* Goal of the exercise *
Please reproduce exactly the lines between the line holding "Build this scene" and the line holding "r = ray(px, py); n", inclusive, leaving out any pictures.

— START OF Records provided —

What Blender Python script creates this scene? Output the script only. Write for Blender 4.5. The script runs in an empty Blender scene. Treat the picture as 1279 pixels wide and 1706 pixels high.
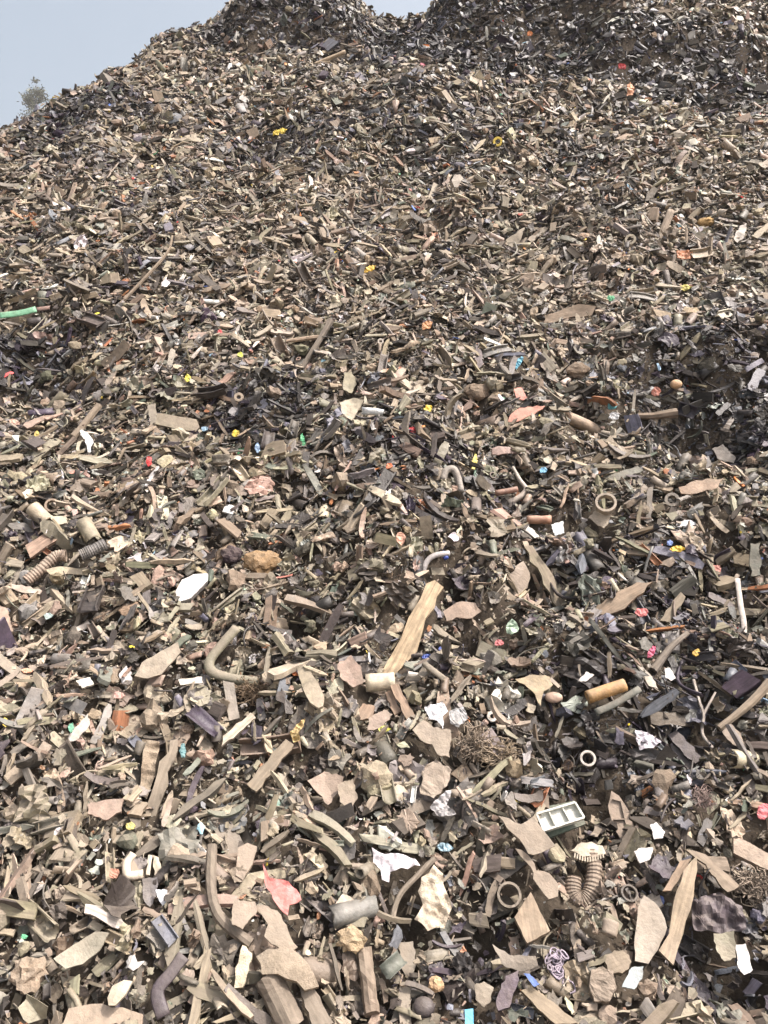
import bpy, bmesh, math, random
import numpy as np
from mathutils import Vector, Matrix
from mathutils.bvhtree import BVHTree

R = math.radians
rng = np.random.default_rng(11)
random.seed(11)
scene = bpy.context.scene
COL = scene.collection

# ------------------------------------------------------------------ camera
W0, H0, FPX = 1279.0, 1706.0, 1289.0          # photograph size and focal length in its pixels
PITCH = R(-7.0)
cam_d = bpy.data.cameras.new("camera")
cam = bpy.data.objects.new("camera", cam_d)
COL.objects.link(cam)
cam_d.sensor_fit = 'VERTICAL'
cam_d.sensor_height = 24.0
cam_d.lens = 24.0 * FPX / H0
cam_d.clip_start = 0.05
cam_d.clip_end = 3000
cam.location = (0, 0, 0)
cam.rotation_euler = (R(90) + PITCH, 0, 0)
scene.camera = cam
CF = np.array([0, math.cos(PITCH), math.sin(PITCH)])      # camera forward
CU = np.array([0, -math.sin(PITCH), math.cos(PITCH)])     # camera up
CR = np.array([1.0, 0, 0])

# ------------------------------------------------------------------ light
SUN_EL, SUN_AZ = R(61.0), R(98.0)             # azimuth clockwise from +Y: high on the right
sun_vec = Vector((math.sin(SUN_AZ) * math.cos(SUN_EL), math.cos(SUN_AZ) * math.cos(SUN_EL), math.sin(SUN_EL)))
world = bpy.data.worlds.new("World")
scene.world = world
world.use_nodes = True
wn, wl = world.node_tree.nodes, world.node_tree.links
sky = wn.new('ShaderNodeTexSky')
sky.sky_type = 'NISHITA'
sky.sun_disc = False
sky.sun_elevation = SUN_EL
sky.sun_rotation = SUN_AZ
sky.air_density = 0.7
sky.dust_density = 10.0
sky.ozone_density = 1.0
bg = wn['Background']
bg.inputs['Strength'].default_value = 0.12
hs = wn.new('ShaderNodeHueSaturation')        # a hazy, washed-out sky
hs.inputs['Hue'].default_value = 0.475
hs.inputs['Saturation'].default_value = 0.66
hs.inputs['Value'].default_value = 2.0
wl.new(sky.outputs[0], hs.inputs['Color'])
wl.new(hs.outputs[0], bg.inputs['Color'])
sd = bpy.data.lights.new("sun", 'SUN')
sd.energy = 4.5
sd.angle = R(0.55)
sd.color = (1.0, 0.94, 0.865)
so = bpy.data.objects.new("sun", sd)
COL.objects.link(so)
so.location = (5, -5, 20)
so.rotation_euler = sun_vec.to_track_quat('Z', 'Y').to_euler()

vs = scene.view_settings
vs.view_transform = 'Standard'
vs.look = 'None'
vs.gamma = 1.0
vs.use_curve_mapping = False
vs.exposure = 0.48
scene.cycles.use_denoising = True
scene.cycles.max_bounces = 5
scene.cycles.diffuse_bounces = 3

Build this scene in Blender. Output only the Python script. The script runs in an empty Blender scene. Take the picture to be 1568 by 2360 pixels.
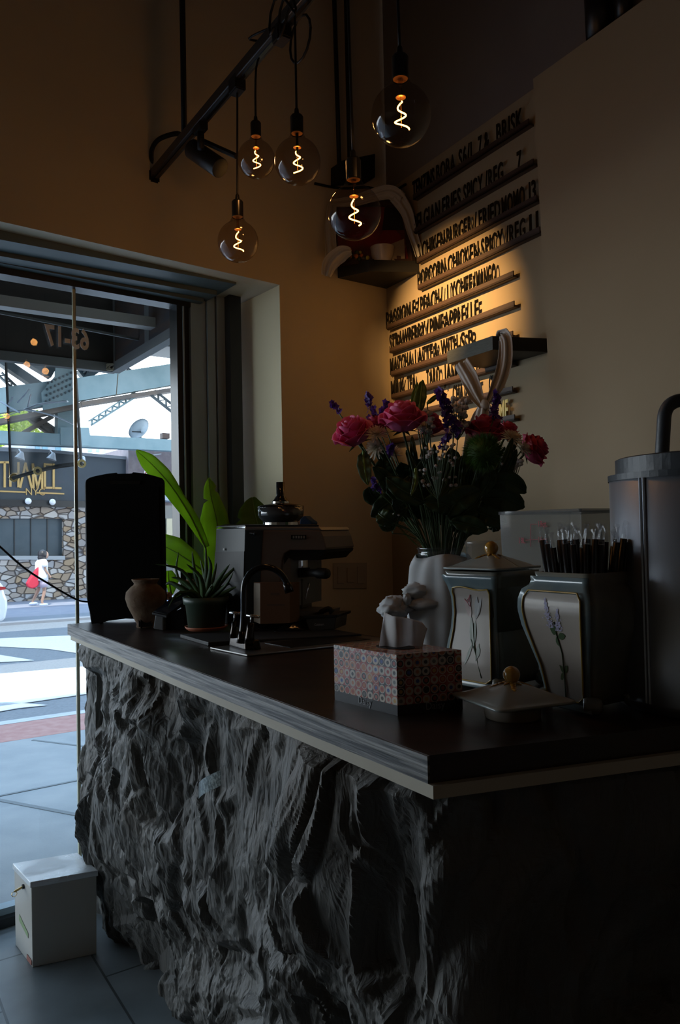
import bpy, bmesh, math, random
from mathutils import Vector, Matrix, noise
V = Vector
random.seed(7)
R = math.radians
SC = bpy.context.scene
COL = SC.collection

# ------------------------------------------------------------------ camera
FPX, W2, H2 = 1750.0, 784.0, 1180.0
CAM = V((0, 0, 1.45))
_th, _ph = math.atan(45 / FPX), math.atan(.02)
cf = V((0, math.cos(_th), math.sin(_th)))
_u0 = V((0, -math.sin(_th), math.cos(_th))); _r0 = V((1, 0, 0))
cr = math.cos(_ph) * _r0 - math.sin(_ph) * _u0
cu = math.sin(_ph) * _r0 + math.cos(_ph) * _u0
cam = bpy.data.cameras.new('camera'); camo = bpy.data.objects.new('camera', cam); COL.objects.link(camo)
camo.matrix_world = Matrix(((cr.x, cu.x, -cf.x, CAM.x), (cr.y, cu.y, -cf.y, CAM.y), (cr.z, cu.z, -cf.z, CAM.z), (0, 0, 0, 1)))
cam.sensor_fit = 'VERTICAL'; cam.sensor_height = 24.0; cam.lens = FPX / 2360.0 * 24.0
cam.clip_start = .02; cam.clip_end = 400
SC.camera = camo

def ray(px, py): return cf + cr * ((px - W2) / FPX) - cu * ((py - H2) / FPX)
def PD(px, py, D): return CAM + ray(px, py) * D
def PY(px, py, Y): r = ray(px, py); return CAM + r * (Y / r.y)
def PZ(px, py, z): r = ray(px, py); return CAM + r * ((z - CAM.z) / r.z)
def PV(px, py, P, d, off=0.0):
    n = V((-d.y, d.x, 0)); r = ray(px, py)
    return CAM + r * (((P - CAM).dot(n) + off) / r.dot(n))
def PG(px, py):  # street surface, falling gently away from the shop
    r = ray(px, py); n = V((0, .022, 1)); return CAM + r * ((V((0, 3, 0)) - CAM).dot(n) / r.dot(n))

# key frames of the place
dA = V((.81, .587, 0)).normalized(); nA = V((-dA.y, dA.x, 0))      # window wall, outward normal
dB = V((.512, -.859, 0)).normalized()                              # menu wall, corner towards the viewer
nB = V((dB.y, -dB.x, 0))                                           # menu wall normal into the room
ZC = 1.109
G0 = PZ(0, 2128, 0)                                                # foot of the glass
WA = G0 - nA * .34                                                 # inner face of the window wall
CORN = PV(891, 660, WA, dA); CORN = V((CORN.x, CORN.y, 0))
def A(px, py, off=0.0): return PV(px, py, WA, dA, off)             # off > 0 is outwards
def B(px, py, off=0.0):                                            # off > 0 is into the room
    return PV(px, py, CORN + nB * off, dB)
def GL(px, py, off=0.0): return PV(px, py, G0, dA, off)

# ------------------------------------------------------------------ light
SC.view_settings.view_transform = 'Standard'; SC.view_settings.look = 'None'
SC.view_settings.gamma = 1; SC.view_settings.use_curve_mapping = False
SC.view_settings.exposure = 0.0
SC.cycles.use_denoising = True
SC.cycles.max_bounces = 10; SC.cycles.diffuse_bounces = 4; SC.cycles.transparent_max_bounces = 24
SC.cycles.sample_clamp_indirect = 3.0; SC.cycles.caustics_reflective = False; SC.cycles.caustics_refractive = False
w = bpy.data.worlds.new('sky'); SC.world = w; w.use_nodes = True
wn = w.node_tree.nodes; wl = w.node_tree.links
bg = wn['Background']; tc = wn.new('ShaderNodeTexCoord'); sx = wn.new('ShaderNodeSeparateXYZ'); rp = wn.new('ShaderNodeValToRGB')
wl.new(tc.outputs['Generated'], sx.inputs[0]); wl.new(sx.outputs['Z'], rp.inputs[0]); wl.new(rp.outputs[0], bg.inputs[0])
rp.color_ramp.elements[0].position = 0.0; rp.color_ramp.elements[0].color = (.95, .98, 1, 1)
rp.color_ramp.elements[1].position = .6; rp.color_ramp.elements[1].color = (.48, .70, 1, 1)
bg.inputs[1].default_value = 6.5
sd = bpy.data.lights.new('sun', 'SUN'); so = bpy.data.objects.new('sun', sd); COL.objects.link(so)
sd.energy = 5.0; sd.color = (1, .95, .86); sd.angle = R(.6)
SUNDIR = (nA * math.cos(R(58)) * .93 + dA * math.cos(R(58)) * .36 - V((0, 0, math.sin(R(58))))).normalized()
so.rotation_euler = SUNDIR.to_track_quat('-Z', 'Y').to_euler(); so.location = (0, 0, 12)
pd_ = bpy.data.lights.new('window_portal', 'AREA'); po = bpy.data.objects.new('window_portal', pd_); COL.objects.link(po)
pd_.shape = 'RECTANGLE'; pd_.size = 3.5; pd_.size_y = 2.5; pd_.cycles.is_portal = True
_pc = G0 - dA * .75 + nA * .06; po.location = (_pc.x, _pc.y, 1.25)
po.rotation_euler = (-nA).to_track_quat('-Z', 'Z').to_euler()

# ------------------------------------------------------------------ materials
def newmat(name):
    m = bpy.data.materials.new(name); m.use_nodes = True
    return m, m.node_tree.nodes, m.node_tree.links, m.node_tree.nodes['Principled BSDF']
def c4(c): return (c[0], c[1], c[2], 1)
def mat(name, col, rough=.6, metal=0, col2=None, scale=8, bump=0, bscale=None, stretch=None, spec=None, coat=0, emit=None, alpha=None, detail=4, lo=.35, hi=.65, bdist=.01, sheen=0, wave=False):
    m, n, l, b = newmat(name)
    b.inputs['Base Color'].default_value = c4(col); b.inputs['Roughness'].default_value = rough; b.inputs['Metallic'].default_value = metal
    if spec is not None: b.inputs['Specular IOR Level'].default_value = spec
    if coat: b.inputs['Coat Weight'].default_value = coat; b.inputs['Coat Roughness'].default_value = .08
    if sheen: b.inputs['Sheen Weight'].default_value = sheen
    if emit: b.inputs['Emission Color'].default_value = c4(emit[0]); b.inputs['Emission Strength'].default_value = emit[1]
    if alpha is not None: b.inputs['Alpha'].default_value = alpha
    tcn = n.new('ShaderNodeTexCoord'); mp = n.new('ShaderNodeMapping'); l.new(tcn.outputs['Object'], mp.inputs[0])
    if stretch: mp.inputs['Scale'].default_value = stretch
    if col2 is not None:
        t = n.new('ShaderNodeTexNoise'); t.inputs['Scale'].default_value = scale; t.inputs['Detail'].default_value = detail
        l.new(mp.outputs[0], t.inputs[0]); r = n.new('ShaderNodeValToRGB'); l.new(t.outputs[0], r.inputs[0])
        r.color_ramp.elements[0].position = lo; r.color_ramp.elements[0].color = c4(col)
        r.color_ramp.elements[1].position = hi; r.color_ramp.elements[1].color = c4(col2)
        l.new(r.outputs[0], b.inputs['Base Color'])
    if bump:
        t = n.new('ShaderNodeTexNoise'); t.inputs['Scale'].default_value = bscale or scale; t.inputs['Detail'].default_value = 6
        l.new(mp.outputs[0], t.inputs[0]); u = n.new('ShaderNodeBump'); u.inputs['Strength'].default_value = bump; u.inputs['Distance'].default_value = bdist
        l.new(t.outputs[0], u.inputs['Height']); l.new(u.outputs[0], b.inputs['Normal'])
    return m
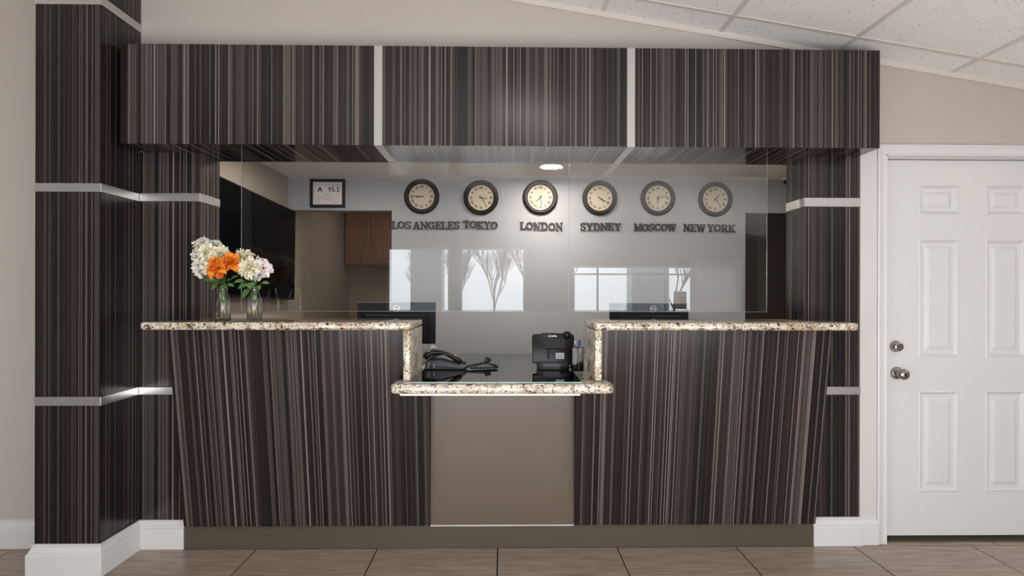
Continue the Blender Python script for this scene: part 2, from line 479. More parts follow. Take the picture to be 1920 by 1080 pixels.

— END OF Records provided —

* Output *
Build this scene in Blender. Output only the Python script. The script runs in an empty Blender scene. Take the picture to be 1568 by 2360 pixels.
import bpy, bmesh, math, random
from mathutils import Vector, Matrix, noise
V = Vector
random.seed(7)
R = math.radians
SC = bpy.context.scene
COL = SC.collection

# ------------------------------------------------------------------ camera
FPX, W2, H2 = 1750.0, 784.0, 1180.0
CAM = V((0, 0, 1.45))
_th, _ph = math.atan(45 / FPX), math.atan(.02)
cf = V((0, math.cos(_th), math.sin(_th)))
_u0 = V((0, -math.sin(_th), math.cos(_th))); _r0 = V((1, 0, 0))
cr = math.cos(_ph) * _r0 - math.sin(_ph) * _u0
cu = math.sin(_ph) * _r0 + math.cos(_ph) * _u0
cam = bpy.data.cameras.new('camera'); camo = bpy.data.objects.new('camera', cam); COL.objects.link(camo)
camo.matrix_world = Matrix(((cr.x, cu.x, -cf.x, CAM.x), (cr.y, cu.y, -cf.y, CAM.y), (cr.z, cu.z, -cf.z, CAM.z), (0, 0, 0, 1)))
cam.sensor_fit = 'VERTICAL'; cam.sensor_height = 24.0; cam.lens = FPX / 2360.0 * 24.0
cam.clip_start = .02; cam.clip_end = 400
SC.camera = camo

def ray(px, py): return cf + cr * ((px - W2) / FPX) - cu * ((py - H2) / FPX)
def PD(px, py, D): return CAM + ray(px, py) * D
def PY(px, py, Y): r = ray(px, py); return CAM + r * (Y / r.y)
def PZ(px, py, z): r = ray(px, py); return CAM + r * ((z - CAM.z) / r.z)
def PV(px, py, P, d, off=0.0):
    n = V((-d.y, d.x, 0)); r = ray(px, py)
    return CAM + r * (((P - CAM).dot(n) + off) / r.dot(n))
def PG(px, py):  # street surface, falling gently away from the shop
    r = ray(px, py); n = V((0, .022, 1)); return CAM + r * ((V((0, 3, 0)) - CAM).dot(n) / r.dot(n))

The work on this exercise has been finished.